Although an overreaction, the mere presence of police at such an occasion was a powerful reminder to all present of the lunatic depths to which the Team had dragged the pride of the diocese in only twelve months.

While most seats were occupied by the time Bishop Daly entered St. Joseph’s, those familiar with the pre-fire seating ar­rangements understood the illusory nature of the crowd. As already mentioned, the unusual design and arrangement of the pews had reduced the seating capacity by over twenty per cent. Whereas the church previously seated about 500, it now catered for around 380. At best this reduction seemed to reflect a real­istic lack of confidence in the future health of the parish under Team Ministry. At worst it smacked of elitism and the Team’s inevitable regression to the newchurch policy of “quality not quantity’; in which case the fact that there was still scattered seating available on such a momentous occasion may even have heartened the priests.

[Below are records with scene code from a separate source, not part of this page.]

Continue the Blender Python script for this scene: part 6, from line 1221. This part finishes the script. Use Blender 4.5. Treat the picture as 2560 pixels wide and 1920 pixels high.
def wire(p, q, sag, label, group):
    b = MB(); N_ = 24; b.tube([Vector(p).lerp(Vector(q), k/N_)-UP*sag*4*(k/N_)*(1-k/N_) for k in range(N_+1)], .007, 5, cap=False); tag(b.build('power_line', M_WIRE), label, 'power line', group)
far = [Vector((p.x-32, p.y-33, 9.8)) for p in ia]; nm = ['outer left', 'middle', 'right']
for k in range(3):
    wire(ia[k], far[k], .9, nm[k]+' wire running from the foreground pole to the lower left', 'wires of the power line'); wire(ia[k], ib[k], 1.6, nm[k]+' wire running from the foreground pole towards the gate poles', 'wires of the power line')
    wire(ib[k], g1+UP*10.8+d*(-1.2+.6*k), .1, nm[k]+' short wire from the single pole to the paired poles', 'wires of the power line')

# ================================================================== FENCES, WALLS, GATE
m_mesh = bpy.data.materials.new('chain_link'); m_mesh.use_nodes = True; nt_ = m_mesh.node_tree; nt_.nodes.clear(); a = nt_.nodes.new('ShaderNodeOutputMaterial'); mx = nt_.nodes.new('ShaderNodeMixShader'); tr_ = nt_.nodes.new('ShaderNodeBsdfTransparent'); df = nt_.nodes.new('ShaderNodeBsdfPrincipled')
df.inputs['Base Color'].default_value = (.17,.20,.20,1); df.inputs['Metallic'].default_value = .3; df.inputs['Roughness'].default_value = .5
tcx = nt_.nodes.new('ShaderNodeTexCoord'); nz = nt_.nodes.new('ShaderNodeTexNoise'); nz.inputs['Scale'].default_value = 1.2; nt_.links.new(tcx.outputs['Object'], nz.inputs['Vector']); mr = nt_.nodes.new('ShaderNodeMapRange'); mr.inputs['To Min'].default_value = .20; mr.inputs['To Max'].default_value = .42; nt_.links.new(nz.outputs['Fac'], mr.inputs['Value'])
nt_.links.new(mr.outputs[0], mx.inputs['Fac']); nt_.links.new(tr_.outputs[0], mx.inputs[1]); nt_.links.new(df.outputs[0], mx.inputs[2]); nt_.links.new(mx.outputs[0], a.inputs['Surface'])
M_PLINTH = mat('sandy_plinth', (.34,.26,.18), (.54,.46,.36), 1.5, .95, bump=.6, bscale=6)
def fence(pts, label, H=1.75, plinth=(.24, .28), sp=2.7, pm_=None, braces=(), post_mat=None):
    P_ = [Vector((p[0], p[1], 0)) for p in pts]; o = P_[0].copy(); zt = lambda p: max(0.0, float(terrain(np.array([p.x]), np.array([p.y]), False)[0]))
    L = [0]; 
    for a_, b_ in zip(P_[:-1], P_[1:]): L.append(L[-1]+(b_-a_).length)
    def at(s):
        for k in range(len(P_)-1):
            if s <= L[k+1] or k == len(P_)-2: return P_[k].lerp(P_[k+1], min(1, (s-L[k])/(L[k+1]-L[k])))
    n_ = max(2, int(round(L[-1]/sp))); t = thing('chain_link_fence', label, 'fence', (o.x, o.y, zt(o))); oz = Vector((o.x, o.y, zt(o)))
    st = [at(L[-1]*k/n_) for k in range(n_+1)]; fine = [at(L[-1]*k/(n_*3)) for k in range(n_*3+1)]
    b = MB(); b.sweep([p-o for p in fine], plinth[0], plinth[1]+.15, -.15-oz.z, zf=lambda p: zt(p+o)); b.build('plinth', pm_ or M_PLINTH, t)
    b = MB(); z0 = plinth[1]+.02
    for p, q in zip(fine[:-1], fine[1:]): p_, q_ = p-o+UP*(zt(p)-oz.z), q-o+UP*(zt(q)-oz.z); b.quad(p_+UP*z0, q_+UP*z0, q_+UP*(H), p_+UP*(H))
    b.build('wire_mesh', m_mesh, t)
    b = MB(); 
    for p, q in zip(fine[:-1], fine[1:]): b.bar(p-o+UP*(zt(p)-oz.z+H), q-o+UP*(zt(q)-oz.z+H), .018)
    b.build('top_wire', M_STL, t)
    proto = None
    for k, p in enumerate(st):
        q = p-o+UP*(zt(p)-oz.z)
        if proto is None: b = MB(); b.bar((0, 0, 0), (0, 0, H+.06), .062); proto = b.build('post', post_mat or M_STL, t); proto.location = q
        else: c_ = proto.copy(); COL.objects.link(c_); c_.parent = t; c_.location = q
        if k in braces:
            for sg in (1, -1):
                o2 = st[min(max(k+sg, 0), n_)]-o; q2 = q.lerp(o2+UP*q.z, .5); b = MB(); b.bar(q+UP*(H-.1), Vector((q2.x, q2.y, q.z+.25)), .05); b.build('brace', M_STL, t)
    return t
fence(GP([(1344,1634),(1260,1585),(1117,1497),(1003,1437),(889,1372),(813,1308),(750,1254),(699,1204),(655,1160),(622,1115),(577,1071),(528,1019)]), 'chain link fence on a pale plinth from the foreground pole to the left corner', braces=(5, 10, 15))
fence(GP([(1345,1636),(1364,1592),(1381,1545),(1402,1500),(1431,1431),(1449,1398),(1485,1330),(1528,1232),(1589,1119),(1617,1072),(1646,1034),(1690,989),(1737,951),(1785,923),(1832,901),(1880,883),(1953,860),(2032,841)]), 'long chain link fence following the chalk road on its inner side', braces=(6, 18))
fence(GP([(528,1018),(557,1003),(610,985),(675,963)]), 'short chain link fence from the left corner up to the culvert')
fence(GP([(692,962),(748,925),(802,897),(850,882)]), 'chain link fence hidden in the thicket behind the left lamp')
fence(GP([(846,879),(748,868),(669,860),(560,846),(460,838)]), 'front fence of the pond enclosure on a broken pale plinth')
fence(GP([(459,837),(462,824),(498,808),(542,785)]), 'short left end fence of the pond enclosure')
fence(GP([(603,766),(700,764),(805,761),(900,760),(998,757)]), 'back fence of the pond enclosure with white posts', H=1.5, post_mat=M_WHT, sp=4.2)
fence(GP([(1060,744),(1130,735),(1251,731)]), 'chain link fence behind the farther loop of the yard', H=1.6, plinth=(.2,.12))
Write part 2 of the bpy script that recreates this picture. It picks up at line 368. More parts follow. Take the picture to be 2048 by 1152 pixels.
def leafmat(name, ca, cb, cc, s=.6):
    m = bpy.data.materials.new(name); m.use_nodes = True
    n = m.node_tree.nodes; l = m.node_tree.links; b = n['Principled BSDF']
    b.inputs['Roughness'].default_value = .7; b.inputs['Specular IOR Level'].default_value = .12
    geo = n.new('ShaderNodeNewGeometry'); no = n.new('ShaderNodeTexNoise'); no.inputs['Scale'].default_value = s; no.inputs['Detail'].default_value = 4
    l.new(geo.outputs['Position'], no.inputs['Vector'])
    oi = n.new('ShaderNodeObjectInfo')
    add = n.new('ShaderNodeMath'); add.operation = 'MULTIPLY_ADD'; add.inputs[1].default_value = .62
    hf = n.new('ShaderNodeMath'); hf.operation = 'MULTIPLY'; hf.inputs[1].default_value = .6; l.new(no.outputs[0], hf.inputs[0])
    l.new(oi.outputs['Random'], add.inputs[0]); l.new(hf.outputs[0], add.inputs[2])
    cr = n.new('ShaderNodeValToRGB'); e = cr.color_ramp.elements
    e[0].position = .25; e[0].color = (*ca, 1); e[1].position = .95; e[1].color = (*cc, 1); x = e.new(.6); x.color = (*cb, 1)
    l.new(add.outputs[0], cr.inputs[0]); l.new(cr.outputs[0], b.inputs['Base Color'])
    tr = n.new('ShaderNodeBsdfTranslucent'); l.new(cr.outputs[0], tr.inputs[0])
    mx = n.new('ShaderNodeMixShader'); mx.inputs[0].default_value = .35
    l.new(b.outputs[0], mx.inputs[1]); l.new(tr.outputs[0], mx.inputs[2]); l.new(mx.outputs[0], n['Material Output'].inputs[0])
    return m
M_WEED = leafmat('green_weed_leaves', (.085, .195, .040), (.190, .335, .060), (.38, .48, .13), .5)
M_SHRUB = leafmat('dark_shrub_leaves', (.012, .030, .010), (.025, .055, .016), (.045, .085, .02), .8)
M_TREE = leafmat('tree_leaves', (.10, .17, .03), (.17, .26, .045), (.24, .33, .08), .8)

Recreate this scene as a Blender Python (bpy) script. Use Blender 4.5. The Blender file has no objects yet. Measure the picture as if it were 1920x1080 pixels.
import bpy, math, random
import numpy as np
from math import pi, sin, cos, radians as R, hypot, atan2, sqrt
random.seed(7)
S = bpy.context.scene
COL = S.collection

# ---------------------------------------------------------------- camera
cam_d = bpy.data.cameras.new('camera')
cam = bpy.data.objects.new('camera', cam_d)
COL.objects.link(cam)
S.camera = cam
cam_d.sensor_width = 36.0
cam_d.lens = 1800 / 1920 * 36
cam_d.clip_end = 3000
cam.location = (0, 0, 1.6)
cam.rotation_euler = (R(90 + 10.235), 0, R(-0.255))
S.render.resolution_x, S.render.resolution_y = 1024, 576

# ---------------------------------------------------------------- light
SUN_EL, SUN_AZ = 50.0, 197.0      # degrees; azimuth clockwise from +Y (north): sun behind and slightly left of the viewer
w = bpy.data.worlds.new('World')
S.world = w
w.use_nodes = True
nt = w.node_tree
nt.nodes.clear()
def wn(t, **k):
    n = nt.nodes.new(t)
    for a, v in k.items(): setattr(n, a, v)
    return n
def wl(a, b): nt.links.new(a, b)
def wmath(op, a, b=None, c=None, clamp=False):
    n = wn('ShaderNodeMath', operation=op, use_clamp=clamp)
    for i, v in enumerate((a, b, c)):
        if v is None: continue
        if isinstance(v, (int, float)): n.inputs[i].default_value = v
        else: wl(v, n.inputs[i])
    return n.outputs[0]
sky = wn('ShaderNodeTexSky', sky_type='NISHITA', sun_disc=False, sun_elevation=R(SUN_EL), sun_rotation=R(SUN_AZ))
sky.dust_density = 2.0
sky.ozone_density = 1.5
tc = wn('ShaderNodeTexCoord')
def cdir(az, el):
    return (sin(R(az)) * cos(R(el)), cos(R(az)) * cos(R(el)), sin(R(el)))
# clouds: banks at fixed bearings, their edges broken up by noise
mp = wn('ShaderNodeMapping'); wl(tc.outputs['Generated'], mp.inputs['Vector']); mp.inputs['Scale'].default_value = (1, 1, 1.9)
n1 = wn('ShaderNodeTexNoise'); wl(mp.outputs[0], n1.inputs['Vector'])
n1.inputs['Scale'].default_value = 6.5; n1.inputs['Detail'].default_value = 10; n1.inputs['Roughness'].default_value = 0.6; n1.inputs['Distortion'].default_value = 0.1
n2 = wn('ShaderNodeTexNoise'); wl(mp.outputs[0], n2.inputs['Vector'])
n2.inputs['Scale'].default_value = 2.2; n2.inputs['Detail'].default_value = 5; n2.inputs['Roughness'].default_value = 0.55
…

Fr. Welladsen kicked-off proceedings with a request for ev­eryone to turn to the person next to them and say hello. When this stage-managed show of spontaneous community affection finally abated, he related a story about a condemned jeweler, the relevance of which to the occasion, or life generally, I was too dim to perceive. With the Bishop seated to his left in the “presiders chair”, crook in hand, Fr. Welladsen then reminded the congregation (twice) that the purpose for which they had gath­ered together at this special Mass was to “eat and drink each others presence”. Forever the optimist, I immediately searched the episcopal countenance for signs of hidden mirth; disguised astonishment; a curled lip; a bewildered shake of the apostolic head. I found nothing bar a dead-pan look a model of self-control.